SERÁ MINHA A CORAGEM, SEREI EU
Minha força está sangrando e é um contra-senso, pois sinto que estou grávida de futuro.
Agora sigo. Não me basta ter pensado, ter sentido.
As perguntas surgem sem respostas (nunca sei as respostas), não conheço a verdade e admito – a verdade é às vezes, irreconhecível.
Se não tenho medo de novas tempestades nem de ventanias, serei obrigada a viver esta nova realidade que me ultrapassa.
Será minha a coragem de abandonar sentimentos antigos, já confortáveis e mergulhar em minha nova história.
Esquecer por completo a comodidade de permanecer neste mundo impessoal, em que me refugiei, sem alcançar nem o pior nem o melhor, recebendo e dando a mim mesma meu triste e parco afeto.
Não quero mais me adornar de mim e passar o longo tempo do dia representando o papel de ser, sem absolutamente nada ser, apenas refletir pouca sombra. Sombra de alma que não se encaixa bem no corpo, alma pouca e atordoada.
Não serei mais privada de mim, serei eu mesma, não a ilusão de outro “ser”, por mais que isto me pareça distante, ou difícil, ou dolorido... Mas se eu continuar, e souber esperar, a dor acaba por passar. Sempre passa.
Eu, que já morri tantas vezes, renasci sem sentir o gosto do novo, quero morrer outras tantas vezes, para ressurgir, experimentar de novo, outra vez. Ou nunca mais morrer, ou nunca mais viver, várias vidas em uma.
Nunca mais acordar sem saber quem sou, e depois me lembrar vagamente, que sou uma mulher e devo agir como mulher, seguir o destino que me ensinaram. E se alguém me perguntar como foi direi – não sei, eu já havia partido - nunca mais.
Experimentar quase tudo, a paixão e o seu desespero, a felicidade e a desventura, a dor inconfundível do amor (sem nunca mais rebaixa-lo à condição de utilidade), a ilusão do querer ser, a simplicidade de um sorriso, o grito, a loucura sem remissão, o engano. Embriagar-me com o ar da manhã, caminhar sem ter para onde, e chegar onde desejei chegar.

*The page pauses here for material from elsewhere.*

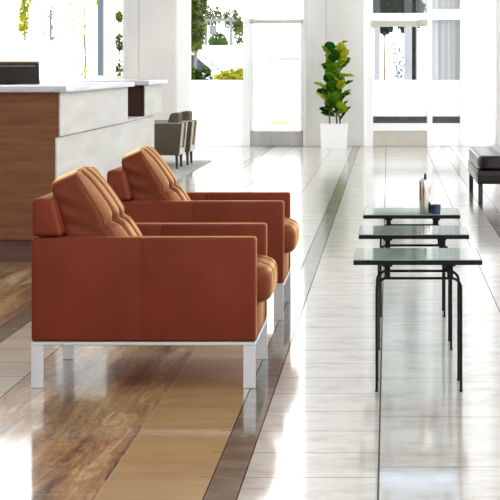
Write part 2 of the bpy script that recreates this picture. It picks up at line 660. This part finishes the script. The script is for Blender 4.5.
# ------------------------------------------------------------------ outdoors
struct(MB().box(-80, 80, YW + .25, 260, -.25, -.05).build('ground', M_paving, smooth=False))


def foliage(mb, centre, rad, n, size, seed):
    rnd = random.Random(seed)
    b = bmesh.new()
    for i in range(n):
        while True:
            p = Vector((rnd.uniform(-1, 1), rnd.uniform(-1, 1), rnd.uniform(-1, 1)))
            if p.length < 1:
                break
        c = Vector(centre) + Vector((p.x * rad[0], p.y * rad[1], p.z * rad[2]))
        s = size * rnd.uniform(.6, 1.3)
        rot = Matrix.Rotation(rnd.uniform(0, 6.28), 3, 'Z') @ Matrix.Rotation(rnd.uniform(-1.2, 1.2), 3, 'X')
        vs = [rot @ Vector(v) * s + c for v in ((0, -.5, 0), (.32, -.05, .06), (0, .55, 0), (-.32, -.05, .06))]
        bv = [b.verts.new(v) for v in vs]
        b.faces.new((bv[0], bv[1], bv[2]))
        b.faces.new((bv[0], bv[2], bv[3]))
    mb.add(b)


def tree(name, x, y, blobs, mat, trunk_h, tr=.12, n=500, size=.3, seed=1, label='', cat='tree', group=None):
    t = thing(name, (x, y, -.05))
    m = MB()
    for i, (bx, by, bz, rx, ry, rz) in enumerate(blobs):
        foliage(m, (bx, by, bz), (rx, ry, rz), n, size, seed * 31 + i)
    m.build('foliage', mat, t, False)
    k = MB()
    k.tube([(0, 0, 0), (.04, 0, trunk_h * .5), (0, .05, trunk_h)], tr, 8, tr * .5)
    for i, (bx, by, bz, rx, ry, rz) in enumerate(blobs[:4]):
        k.tube([(0, .03, trunk_h * .7), (bx * .6, by * .6, (trunk_h * .7 + bz) / 2), (bx, by, bz)], tr * .4, 6, tr * .15)
    k.build('trunk', M_bark, t)
    tag(t, label, cat, group)
    return t


def at(px, Y):
    return (px - 388) * Y / 1900


def za(py, Y):
    return 1.31 + (65 - py) * Y / 1900


# left bay
Y = 60
tree('young_tree', at(24, Y), Y, [(0, 0, 2.75, .2, .2, .5), (.02, 0, 3.5, .22, .22, .6), (-.02, 0, 4.6, .3, .3, .8)], M_yellow, 3.4, .05, 190, .17, 3,
     'slender yellow-green tree outside the left window, above the monitor')
Y = 70
tree('bare_branched_tree', at(50, Y), Y, [(0, 0, 3.0, .3, .3, .7), (.1, 0, 4.6, .5, .5, .9)], M_silver, 3.4, .06, 70, .20, 5,
     'thin grey sparse tree in the middle of the left window')
Y = 50
tree('sparse_tree', at(84, Y), Y, [(-.15, 0, 2.6, .35, .35, .55), (.15, 0, 3.3, .45, .4, .6), (0, 0, 1.4, .3, .3, .3)], M_yellow, 3.0, .03, 34, .14, 8,
     'sparse yellow-leaved tree just left of the grey mullion')
Y = 45
tree('small_shrub', at(118.5, Y), Y, [(0, 0, 1.15, .2, .2, .35), (.02, 0, 1.9, .12, .1, .22), (0, 0, 2.5, .09, .1, .12)], M_tree, 2.4, .02, 130, .12, 11,
     'green shrub seen through the narrow pane beside the concrete pier', 'shrub')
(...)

Seguir ao acaso e ser um acaso (todos de alguma forma o somos). Mergulhar em minhas alegrias, e na falha delas encontrar minhas tristezas, e mergulhar de novo. E sonhar. Dar-me o direito de sonhar sempre, todos os sonhos que me neguei. Perder o medo da ternura e deixar minha mão apenas pousar sobre outra mão, e me entregar ao carinho, ao toque, à suavidade de um encontro que pode incessantemente viver até o mundo acabar. E toda noite lembrar-me de como foi o dia, sem permitir a invasão da mesmice. E que cada hora seja uma hora devida no cálculo da memória. E mais ainda, encontrar-me comigo mesma, e sofrer um pouco, o que também pode ser um prazer maligno. Nunca esquecer meus medos e meus tédios. Beber meu mel, meu fel, meu sal, meu sol e provar todos os gostos da minha pele.
Nada de fórmulas, nem formas para viver, mas sempre me recordar de que o destino de uma mulher é ser mulher, nem que seja no instante quase dolorido, e alucinado, e embriagador, do amor.
Minha força está sangrando e é um contra-senso, pois sinto que estou grávida de futuro.
Parto para o dia e para a vida. Minha história ainda vai ser escrita.